Retype the records below exactly as they appear.

= Input records =
__________________________________________________

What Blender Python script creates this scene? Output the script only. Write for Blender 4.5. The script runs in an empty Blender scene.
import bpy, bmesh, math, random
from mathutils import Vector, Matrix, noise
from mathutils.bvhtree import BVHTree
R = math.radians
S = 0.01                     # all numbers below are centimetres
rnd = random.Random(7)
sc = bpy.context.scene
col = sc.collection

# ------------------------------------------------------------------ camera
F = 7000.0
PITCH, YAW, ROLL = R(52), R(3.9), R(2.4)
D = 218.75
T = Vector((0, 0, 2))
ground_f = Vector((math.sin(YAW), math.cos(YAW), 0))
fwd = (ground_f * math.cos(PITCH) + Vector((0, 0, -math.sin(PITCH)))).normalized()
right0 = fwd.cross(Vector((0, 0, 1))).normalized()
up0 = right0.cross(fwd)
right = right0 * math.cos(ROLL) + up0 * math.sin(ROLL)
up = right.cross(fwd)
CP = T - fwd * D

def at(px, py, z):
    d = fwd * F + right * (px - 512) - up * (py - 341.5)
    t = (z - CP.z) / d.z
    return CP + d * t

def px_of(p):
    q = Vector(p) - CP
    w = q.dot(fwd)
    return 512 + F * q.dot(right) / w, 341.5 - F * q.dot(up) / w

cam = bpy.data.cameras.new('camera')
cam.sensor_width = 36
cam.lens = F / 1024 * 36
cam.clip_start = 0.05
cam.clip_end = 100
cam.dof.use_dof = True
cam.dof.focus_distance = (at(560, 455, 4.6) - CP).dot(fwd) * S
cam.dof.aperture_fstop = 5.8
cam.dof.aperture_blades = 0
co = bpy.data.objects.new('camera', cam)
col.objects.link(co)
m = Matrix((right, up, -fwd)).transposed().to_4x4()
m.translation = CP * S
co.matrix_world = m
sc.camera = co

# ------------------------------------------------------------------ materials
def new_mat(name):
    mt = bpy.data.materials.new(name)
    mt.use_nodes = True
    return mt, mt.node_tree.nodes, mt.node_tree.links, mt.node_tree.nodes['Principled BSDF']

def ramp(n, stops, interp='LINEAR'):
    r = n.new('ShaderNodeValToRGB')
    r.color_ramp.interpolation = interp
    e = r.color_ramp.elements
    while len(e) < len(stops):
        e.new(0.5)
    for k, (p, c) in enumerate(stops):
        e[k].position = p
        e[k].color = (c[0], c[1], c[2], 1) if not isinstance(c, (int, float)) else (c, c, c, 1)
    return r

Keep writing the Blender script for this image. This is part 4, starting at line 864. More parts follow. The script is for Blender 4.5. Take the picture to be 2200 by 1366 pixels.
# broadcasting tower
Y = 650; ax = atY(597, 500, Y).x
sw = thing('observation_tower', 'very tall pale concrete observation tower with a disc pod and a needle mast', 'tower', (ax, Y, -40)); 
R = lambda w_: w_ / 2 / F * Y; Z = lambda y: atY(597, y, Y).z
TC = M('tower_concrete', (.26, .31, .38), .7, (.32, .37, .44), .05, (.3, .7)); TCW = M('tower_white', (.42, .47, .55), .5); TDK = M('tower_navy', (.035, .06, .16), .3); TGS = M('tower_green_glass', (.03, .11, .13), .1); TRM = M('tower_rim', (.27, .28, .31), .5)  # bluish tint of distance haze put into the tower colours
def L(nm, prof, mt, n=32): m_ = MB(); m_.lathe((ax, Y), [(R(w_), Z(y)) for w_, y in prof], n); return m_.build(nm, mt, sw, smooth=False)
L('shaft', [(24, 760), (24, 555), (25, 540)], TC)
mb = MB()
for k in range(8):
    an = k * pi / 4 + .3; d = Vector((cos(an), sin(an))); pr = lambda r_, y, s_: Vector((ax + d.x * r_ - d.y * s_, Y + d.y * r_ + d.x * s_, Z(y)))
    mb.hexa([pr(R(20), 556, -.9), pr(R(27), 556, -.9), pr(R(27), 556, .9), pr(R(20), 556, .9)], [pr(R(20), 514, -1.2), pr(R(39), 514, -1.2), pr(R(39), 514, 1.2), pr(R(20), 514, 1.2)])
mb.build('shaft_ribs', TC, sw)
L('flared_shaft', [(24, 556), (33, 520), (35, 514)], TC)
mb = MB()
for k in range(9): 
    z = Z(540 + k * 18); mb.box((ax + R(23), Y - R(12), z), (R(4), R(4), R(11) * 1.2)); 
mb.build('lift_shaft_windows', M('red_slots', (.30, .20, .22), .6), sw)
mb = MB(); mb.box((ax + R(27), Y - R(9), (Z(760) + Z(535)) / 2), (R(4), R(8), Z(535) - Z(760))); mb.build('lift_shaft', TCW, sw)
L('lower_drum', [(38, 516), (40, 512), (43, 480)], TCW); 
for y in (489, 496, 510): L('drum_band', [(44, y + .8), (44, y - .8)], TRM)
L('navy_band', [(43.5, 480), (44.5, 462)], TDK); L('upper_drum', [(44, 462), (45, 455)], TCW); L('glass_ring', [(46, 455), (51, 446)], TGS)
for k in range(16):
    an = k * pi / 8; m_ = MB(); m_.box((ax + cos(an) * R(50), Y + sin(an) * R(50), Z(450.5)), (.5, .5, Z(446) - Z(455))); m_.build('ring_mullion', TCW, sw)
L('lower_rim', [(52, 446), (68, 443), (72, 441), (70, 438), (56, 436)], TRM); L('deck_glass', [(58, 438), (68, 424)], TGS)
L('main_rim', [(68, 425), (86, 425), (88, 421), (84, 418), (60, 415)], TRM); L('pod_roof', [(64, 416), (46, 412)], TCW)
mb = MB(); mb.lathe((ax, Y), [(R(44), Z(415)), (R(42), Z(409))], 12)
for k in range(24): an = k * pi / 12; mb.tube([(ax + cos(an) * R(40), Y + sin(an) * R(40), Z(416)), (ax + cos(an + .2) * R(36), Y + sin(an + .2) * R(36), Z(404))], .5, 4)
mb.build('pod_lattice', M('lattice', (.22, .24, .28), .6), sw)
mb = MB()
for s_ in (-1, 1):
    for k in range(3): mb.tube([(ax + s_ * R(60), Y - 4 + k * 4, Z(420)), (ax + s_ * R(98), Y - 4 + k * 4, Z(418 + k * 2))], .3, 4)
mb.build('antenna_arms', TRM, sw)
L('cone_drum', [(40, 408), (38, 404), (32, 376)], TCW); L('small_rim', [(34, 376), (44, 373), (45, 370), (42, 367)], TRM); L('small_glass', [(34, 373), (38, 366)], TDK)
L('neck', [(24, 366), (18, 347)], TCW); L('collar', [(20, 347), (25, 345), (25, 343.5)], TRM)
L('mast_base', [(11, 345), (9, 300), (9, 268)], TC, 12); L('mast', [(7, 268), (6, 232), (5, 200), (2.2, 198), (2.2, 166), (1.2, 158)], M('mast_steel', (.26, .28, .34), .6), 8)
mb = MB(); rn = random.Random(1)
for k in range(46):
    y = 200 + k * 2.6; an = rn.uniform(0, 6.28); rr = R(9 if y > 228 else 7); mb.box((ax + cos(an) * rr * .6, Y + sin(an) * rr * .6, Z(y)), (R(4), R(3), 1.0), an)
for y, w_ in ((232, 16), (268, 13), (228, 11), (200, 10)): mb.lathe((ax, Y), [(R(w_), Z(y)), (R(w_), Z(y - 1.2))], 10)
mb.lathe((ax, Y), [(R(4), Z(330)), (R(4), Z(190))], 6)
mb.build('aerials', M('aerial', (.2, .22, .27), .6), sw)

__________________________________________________

= Correct response =
What Blender Python script creates this scene? Output the script only. Write for Blender 4.5. The script runs in an empty Blender scene.
import bpy, bmesh, math, random
from mathutils import Vector, Matrix, noise
from mathutils.bvhtree import BVHTree
R = math.radians
S = 0.01                     # all numbers below are centimetres
rnd = random.Random(7)
sc = bpy.context.scene
col = sc.collection

# ------------------------------------------------------------------ camera
F = 7000.0
PITCH, YAW, ROLL = R(52), R(3.9), R(2.4)
D = 218.75
T = Vector((0, 0, 2))
ground_f = Vector((math.sin(YAW), math.cos(YAW), 0))
fwd = (ground_f * math.cos(PITCH) + Vector((0, 0, -math.sin(PITCH)))).normalized()
right0 = fwd.cross(Vector((0, 0, 1))).normalized()
up0 = right0.cross(fwd)
right = right0 * math.cos(ROLL) + up0 * math.sin(ROLL)
up = right.cross(fwd)
CP = T - fwd * D

def at(px, py, z):
    d = fwd * F + right * (px - 512) - up * (py - 341.5)
    t = (z - CP.z) / d.z
    return CP + d * t

def px_of(p):
    q = Vector(p) - CP
    w = q.dot(fwd)
    return 512 + F * q.dot(right) / w, 341.5 - F * q.dot(up) / w

cam = bpy.data.cameras.new('camera')
cam.sensor_width = 36
cam.lens = F / 1024 * 36
cam.clip_start = 0.05
cam.clip_end = 100
cam.dof.use_dof = True
cam.dof.focus_distance = (at(560, 455, 4.6) - CP).dot(fwd) * S
cam.dof.aperture_fstop = 5.8
cam.dof.aperture_blades = 0
co = bpy.data.objects.new('camera', cam)
col.objects.link(co)
m = Matrix((right, up, -fwd)).transposed().to_4x4()
m.translation = CP * S
co.matrix_world = m
sc.camera = co

# ------------------------------------------------------------------ materials
def new_mat(name):
    mt = bpy.data.materials.new(name)
    mt.use_nodes = True
    return mt, mt.node_tree.nodes, mt.node_tree.links, mt.node_tree.nodes['Principled BSDF']

def ramp(n, stops, interp='LINEAR'):
    r = n.new('ShaderNodeValToRGB')
    r.color_ramp.interpolation = interp
    e = r.color_ramp.elements
    while len(e) < len(stops):
        e.new(0.5)
    for k, (p, c) in enumerate(stops):
        e[k].position = p
        e[k].color = (c[0], c[1], c[2], 1) if not isinstance(c, (int, float)) else (c, c, c, 1)
    return r

Keep writing the Blender script for this image. This is part 4, starting at line 864. More parts follow. The script is for Blender 4.5. Take the picture to be 2200 by 1366 pixels.
# broadcasting tower
Y = 650; ax = atY(597, 500, Y).x
sw = thing('observation_tower', 'very tall pale concrete observation tower with a disc pod and a needle mast', 'tower', (ax, Y, -40)); 
R = lambda w_: w_ / 2 / F * Y; Z = lambda y: atY(597, y, Y).z
TC = M('tower_concrete', (.26, .31, .38), .7, (.32, .37, .44), .05, (.3, .7)); TCW = M('tower_white', (.42, .47, .55), .5); TDK = M('tower_navy', (.035, .06, .16), .3); TGS = M('tower_green_glass', (.03, .11, .13), .1); TRM = M('tower_rim', (.27, .28, .31), .5)  # bluish tint of distance haze put into the tower colours
def L(nm, prof, mt, n=32): m_ = MB(); m_.lathe((ax, Y), [(R(w_), Z(y)) for w_, y in prof], n); return m_.build(nm, mt, sw, smooth=False)
L('shaft', [(24, 760), (24, 555), (25, 540)], TC)
mb = MB()
for k in range(8):
    an = k * pi / 4 + .3; d = Vector((cos(an), sin(an))); pr = lambda r_, y, s_: Vector((ax + d.x * r_ - d.y * s_, Y + d.y * r_ + d.x * s_, Z(y)))
    mb.hexa([pr(R(20), 556, -.9), pr(R(27), 556, -.9), pr(R(27), 556, .9), pr(R(20), 556, .9)], [pr(R(20), 514, -1.2), pr(R(39), 514, -1.2), pr(R(39), 514, 1.2), pr(R(20), 514, 1.2)])
mb.build('shaft_ribs', TC, sw)
L('flared_shaft', [(24, 556), (33, 520), (35, 514)], TC)
mb = MB()
for k in range(9): 
    z = Z(540 + k * 18); mb.box((ax + R(23), Y - R(12), z), (R(4), R(4), R(11) * 1.2)); 
mb.build('lift_shaft_windows', M('red_slots', (.30, .20, .22), .6), sw)
mb = MB(); mb.box((ax + R(27), Y - R(9), (Z(760) + Z(535)) / 2), (R(4), R(8), Z(535) - Z(760))); mb.build('lift_shaft', TCW, sw)
L('lower_drum', [(38, 516), (40, 512), (43, 480)], TCW); 
for y in (489, 496, 510): L('drum_band', [(44, y + .8), (44, y - .8)], TRM)
L('navy_band', [(43.5, 480), (44.5, 462)], TDK); L('upper_drum', [(44, 462), (45, 455)], TCW); L('glass_ring', [(46, 455), (51, 446)], TGS)
for k in range(16):
    an = k * pi / 8; m_ = MB(); m_.box((ax + cos(an) * R(50), Y + sin(an) * R(50), Z(450.5)), (.5, .5, Z(446) - Z(455))); m_.build('ring_mullion', TCW, sw)
L('lower_rim', [(52, 446), (68, 443), (72, 441), (70, 438), (56, 436)], TRM); L('deck_glass', [(58, 438), (68, 424)], TGS)
L('main_rim', [(68, 425), (86, 425), (88, 421), (84, 418), (60, 415)], TRM); L('pod_roof', [(64, 416), (46, 412)], TCW)
mb = MB(); mb.lathe((ax, Y), [(R(44), Z(415)), (R(42), Z(409))], 12)
for k in range(24): an = k * pi / 12; mb.tube([(ax + cos(an) * R(40), Y + sin(an) * R(40), Z(416)), (ax + cos(an + .2) * R(36), Y + sin(an + .2) * R(36), Z(404))], .5, 4)
mb.build('pod_lattice', M('lattice', (.22, .24, .28), .6), sw)
mb = MB()
for s_ in (-1, 1):
    for k in range(3): mb.tube([(ax + s_ * R(60), Y - 4 + k * 4, Z(420)), (ax + s_ * R(98), Y - 4 + k * 4, Z(418 + k * 2))], .3, 4)
mb.build('antenna_arms', TRM, sw)
L('cone_drum', [(40, 408), (38, 404), (32, 376)], TCW); L('small_rim', [(34, 376), (44, 373), (45, 370), (42, 367)], TRM); L('small_glass', [(34, 373), (38, 366)], TDK)
L('neck', [(24, 366), (18, 347)], TCW); L('collar', [(20, 347), (25, 345), (25, 343.5)], TRM)
L('mast_base', [(11, 345), (9, 300), (9, 268)], TC, 12); L('mast', [(7, 268), (6, 232), (5, 200), (2.2, 198), (2.2, 166), (1.2, 158)], M('mast_steel', (.26, .28, .34), .6), 8)
mb = MB(); rn = random.Random(1)
for k in range(46):
    y = 200 + k * 2.6; an = rn.uniform(0, 6.28); rr = R(9 if y > 228 else 7); mb.box((ax + cos(an) * rr * .6, Y + sin(an) * rr * .6, Z(y)), (R(4), R(3), 1.0), an)
for y, w_ in ((232, 16), (268, 13), (228, 11), (200, 10)): mb.lathe((ax, Y), [(R(w_), Z(y)), (R(w_), Z(y - 1.2))], 10)
mb.lathe((ax, Y), [(R(4), Z(330)), (R(4), Z(190))], 6)
mb.build('aerials', M('aerial', (.2, .22, .27), .6), sw)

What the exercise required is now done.